Transitional justice gained a new dimension in Latin America, notably in Chile after the military coup of September 11, 1973, led by General Pinochet against the democratically elected government of Salvador Allende.
From the 1970s to the present, the world has witnessed over 40 experiences of transitional justice. Among the most notable are those of Chile, Argentina, Peru, El Salvador, Rwanda, Sierra Leone, South Africa, East Timor, Serbia, and Greece.
Countries like Portugal, Spain, and former socialist states have also undergone types of transitional justice and national reconciliation. However, some experiences remain incomplete or fall short of the basic conditions of transitional justice, particularly in revealing the truth, ensuring accountability, compensating victims, and undertaking institutional reforms.
Morocco’s experience should be highlighted as one of the most significant Arab and global examples of peaceful democratic transition from within the state, especially through the inclusion of the opposition—led by Abderrahmane Youssoufi, who was appointed Prime Minister—and the addressing of enforced disappearances and torture cases. This included establishing the Equity and Reconciliation Commission, compensating victims, and reforming and rehabilitating many institutions.
Some may think that the transitional justice formula alone is sufficient to remedy the situation, restore rights, and advance democratic development—particularly by focusing on the memory of pain. But such a belief is unrealistic unless transitional justice is seen as a continuous path toward national reconciliation, civil peace, and the elimination of tensions, terrorism, and violence—ultimately achieving institutional reform and democratic transformation.

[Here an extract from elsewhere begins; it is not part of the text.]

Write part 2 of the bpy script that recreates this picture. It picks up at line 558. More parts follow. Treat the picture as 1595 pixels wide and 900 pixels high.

Despite its relatively recent historical emergence, transitional justice has demonstrated that there is no single complete human experience to be copied exactly. Rather, there are diverse and multiple paths to achieving it, national reconciliation, and democratic transition. This conclusion is especially relevant in the Arab world: no Arab country can do without the principles of transitional justice if it is to pursue democratic transformation. Each country needs it to varying degrees to establish the necessary foundations for reform and transformation and to end societal division and discrimination.
Merely accepting the idea of transitional justice and national reconciliation means that broad sectors have come to acknowledge the importance and necessity of dealing with the memory of pain from a human perspective. It signals a readiness to break with the past based on a new vision for rebuilding the state and society on new foundations grounded in respect for human rights and the rule of law. This, in turn, requires training, development, and reform of government institutions, particularly the judiciary and executive branches, including police and security forces.